Il Nuovo Friuli - 22.03.2007
IL CASO
FRIULANO, LA RIVOLTA DEI POSAPIANO
La proposta dell’Arlef di rendere obbligatorio l’insegnamento del friulano nelle scuole scatena un acceso dibattito e incassa il no della Filologica..
Friulano obbligatorio e lingua veicolare per l’insegnamento di altre materie nelle scuole: la proposta arriva dall’Arlef (Agenzia regionale per la lingua friulana), e in particolare dal disegno di legge sull’insegnamento del friulano nelle scuole, giunto negli scorsi giorni in consiglio regionale.
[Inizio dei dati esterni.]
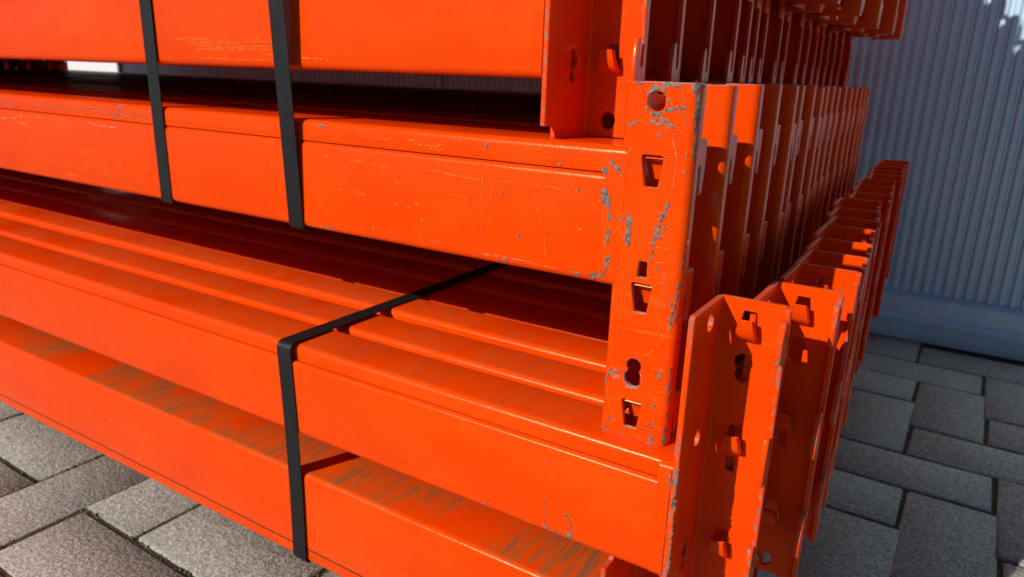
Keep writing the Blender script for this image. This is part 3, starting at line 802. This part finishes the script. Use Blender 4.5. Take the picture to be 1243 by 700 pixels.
def wear_mesh(marks, ox, oz, yf, holes, seed, zmin=-9, xmin=-9):
    r = random.Random(seed)
    bm = bmesh.new()
    def blocked(x, z):
        for hx, hz, hr in holes:
            if math.hypot(x - hx, z - hz) < hr: return (hx, hz, hr)
    def v(x, z, lift):
        x, z = max(x, xmin), max(z, zmin)
        b = blocked(x, z)
        if b:
            d = max(math.hypot(x - b[0], z - b[1]), 1e-5)
            x = b[0] + (x - b[0]) / d * b[2]; z = b[1] + (z - b[1]) / d * b[2]
        return bm.verts.new(((x - ox) * S, (yf(x - ox, z - oz) - lift) * S, (z - oz) * S))
    def patch(x, z, rx, rz, ang, mi, lift, rag=.34, n=None):
        if blocked(x, z): return
        n = n or max(7, min(34, int(10 + 2200 * max(rx, rz))))
        ca, sa = math.cos(math.radians(ang)), math.sin(math.radians(ang))
        ph = r.uniform(0, 99)
        lift += r.uniform(0, .0005)
        c = v(x, z, lift)
        ring = []
        for i in range(n):
            t = 2 * math.pi * i / n
            q = 1 + rag * 1.5 * noise.noise(Vector((math.cos(t) * 1.7 + ph, math.sin(t) * 1.7, ph))) + rag * r.uniform(-.55, .55)
            a, b = rx * q * math.cos(t), rz * q * math.sin(t)
            ring.append(v(x + a * ca - b * sa, z + a * sa + b * ca, lift))
        for i in range(n):
            bm.faces.new((c, ring[(i + 1) % n], ring[i])).material_index = mi
    MI = {'s': 0, 'y': 1, 'w': 2}
    for m in marks:
        k = m[0]
        if len(m) == 6:
            _, x, z, rx, rz, a = m
            ca, sa = math.cos(math.radians(a)), math.sin(math.radians(a))
            if k == 's':
                patch(x, z, rx, rz, a, 0, .0007)
                for q in range(int(5 + 1500 * max(rx, rz))):
                    t, f = r.uniform(0, 6.283), r.uniform(.9, 1.9)
                    dx, dz = rx * f * math.cos(t), rz * f * math.sin(t)
                    sz = r.uniform(.0003, .0010)
                    patch(x + dx * ca - dz * sa, z + dx * sa + dz * ca, sz, sz * r.uniform(.6, 2), 0, 0 if r.random() < .6 else 1, .0005, .3, 6)
            else:
                for q in range(int(12 + rx * rz * 2.2e5)):
                    t, f = r.uniform(0, 6.283), math.sqrt(r.random())
                    dx, dz = rx * f * math.cos(t), rz * f * math.sin(t)
                    sz = r.uniform(.0003, .0011)
                    patch(x + dx * ca - dz * sa, z + dx * sa + dz * ca, sz * (2.4 if rx > rz else 1), sz * (1 if rx > rz else 2.4) * .6, 0, MI[k], .0004, .3, 6)
            continue
        _, w, pts = m
        w = max(w * .42, .0004)
        for (x0, z0), (x1, z1) in zip(pts, pts[1:]):
            L = math.hypot(x1 - x0, z1 - z0)
            if L < 1e-5: continue
            tx, tz = (x1 - x0) / L, (z1 - z0) / L
            n = max(1, int(L / .004))
            prev = None
            lf = .0006 + r.uniform(0, .0004)
            for i in range(n + 1):
                f = i / n
                x, z = x0 + (x1 - x0) * f, z0 + (z1 - z0) * f
                ww = w * r.uniform(.45, 1.15) * (.4 + .6 * min(1, 4 * min(f + .15, 1.15 - f)))
                if k != 's' and r.random() < .16 or blocked(x, z): prev = None; continue
                j = r.uniform(-.25, .25) * w
                cur = [v(x - tz * (j + ww), z + tx * (j + ww), lf), v(x - tz * (j - ww), z + tx * (j - ww), lf)]
                if prev: bm.faces.new((prev[0], prev[1], cur[1], cur[0])).material_index = MI[k]
                prev = cur
            if k == 's':
                for q in range(int(L / .003)):
                    f = r.random(); o_ = r.gauss(0, w * 1.3); sz = r.uniform(.0003, .0008)
                    patch(x0 + (x1 - x0) * f - tz * o_, z0 + (z1 - z0) * f + tx * o_, sz, sz, 0, 0, .0005, .3, 6)
    for f in bm.faces:
        if f.normal.y > 0: f.normal_flip()
    return mesh_from(bm, "paint_wear", [M_BARE, M_SCRATCH, M_SCUFF], 0)

def y_plate(x, z):
    if x > CW - RB:
        q = min((x - CW + RB) / RB, .97); return RB - RB * math.sqrt(1 - q * q)
    if x < RB and not -.325 < z < -.090:
        q = min((RB - x) / RB, .97); return RB - RB * math.sqrt(1 - q * q)
    return 0.0
def y_beam(h, seam):
    zs = h - seam
    def f(x, z):
        if x > -.032 and z > .012: return -.0003
        if z < .013:
            q = min((.013 - z) / .013, .97); return .013 * (1 - math.sqrt(1 - q * q))
        if z < zs - .012: return 0.0
        if z < zs:
            q = min((z - zs + .0125) / .0125, .97); return .0125 * (1 - math.sqrt(1 - max(q, 0) ** 2))
        if z < h - .013: return SLOT
        q = min((z - h + .013) / .013, .97); return SLOT + .013 * (1 - math.sqrt(1 - q * q))
    return f
HOLES3 = [(-.457 + .0535, -.577 + .546, .0155), (-.457 + .053, -.577 + .107, .0168), (-.457 + .053, -.577 + .1285, .0137)]
for dt in (.02, .22, .42):
    HOLES3 += [(-.457 + .0545, -.577 + dt + q, .0125 + q * .12) for q in (.008, .022, .036)]
HOLES3 += [(-.457 + .053, -.577 + .291, .0125)]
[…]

Un disegno di legge che proprio sul tema dell’obbligatorietà ha aperto un’accesa discussione con fronti trasversali fra i partiti. Da un lato chi lo vuole opzionale e dunque solo su richiesta delle famiglie, dall’altro chi è a favore se visto all’interno di un’ottica di plurilinguismo nell’insegnamento.
Se Alleanza nazionale, con i consiglieri Paolo Ciani e Luca Ciriani, sottolinea il suo no perentorio a tale scelta, e presenta in consiglio un contropiano rispetto alla legge dell’Arlef in cui si chiede di rendere obbligatorio e in numero superiore l’insegnamento delle lingue straniere, non si discosta di molto la posizione di Forza Italia, espressa dal consigliere Roberto Asquini: per lui la lingua principale da insegnare è l’inglese e il plurilinguismo col friulano non ha niente a che fare.
Più cauto il giudizio dell’Udc, col capogruppo Roberto Molinaro che considera la proposta “un passo in avanti”, ma rimane perplesso sul tema dell’opzionalità.
Su posizioni diametralmente opposte all’interno della Cdl è invece la Lega Nord: «Siamo pienamente d’accordo con il progetto dell’Arlef - dice Alessandra Guerra -. Noi avevamo proposto un’ora, ma così va ancora meglio». Una posizione ovviamente sostenuta anche dal presidente della Provincia di Udine Marzio Strassoldo, che nella proposta dell’Arlef vede la perfetta applicazione della legge nazionale 482 e dell’articolo 6 della Costituzione.
Quanto ai partiti del centro sinistra si registra l’apertura della Margherita, favorevole al plurilinguismo, ma anche i dubbi dei Ds: per Mauro Travanut, va bene insegnare altre materie in friulano, ma l’obbligatorietà sarebbe “azzardata”. I Ds di dicono comunque pronti a parlarne con le parti interessate. Non così invece i Cittadini per il Presidente: per loro, la mancanza di opzionalità non sarebbe funzionale alla crescita del friulano. A favore invece Bruna Zorzini del Pdci.
Ma ad assestare il colpo più duro alla proposta dell’Arlef non è la politica ma la Societât Filologjiche Furlane, che ha bocciato a chiare lettere l’ipotesi dell’obbligatorietà: «Riteniamo – ha detto il presidente Lorenzo Pelizzo – che ci debba essere da una parte l’obbligo dell’ente pubblico a proporre l’insegnamento in friulano per tutte le ore disponibili e dall’altra la facoltà dei genitori di pretendere e scegliere questo tipo di insegnamento. Bisogna tenere conto di tutti, anche di chi non è friulano, cercando di non imporre le cose».
Dalle scuole, invece i dubbi riguardano soprattutto la formazione degli insegnanti che dovranno offrire questo tipo di insegnamento, senza contare che molti di essi provengono dal meridione.
Dal canto suo l’assessore competente, Roberto Antonaz, ha assunto una posizione cauta e interlocutoria: «Seguiremo il lavoro della Commissione obiettivi didattici dell’Arlef - ha detto -, evitando in un primo momento di soffermarci sulla questione dell’obbligatorietà. La legge quadro 482 dice cose precise alle quali noi ci atterremo. Dopo aver definito queste linee guida sentiremo sicuramente le associazioni che operano nel contesto della lingua friulana».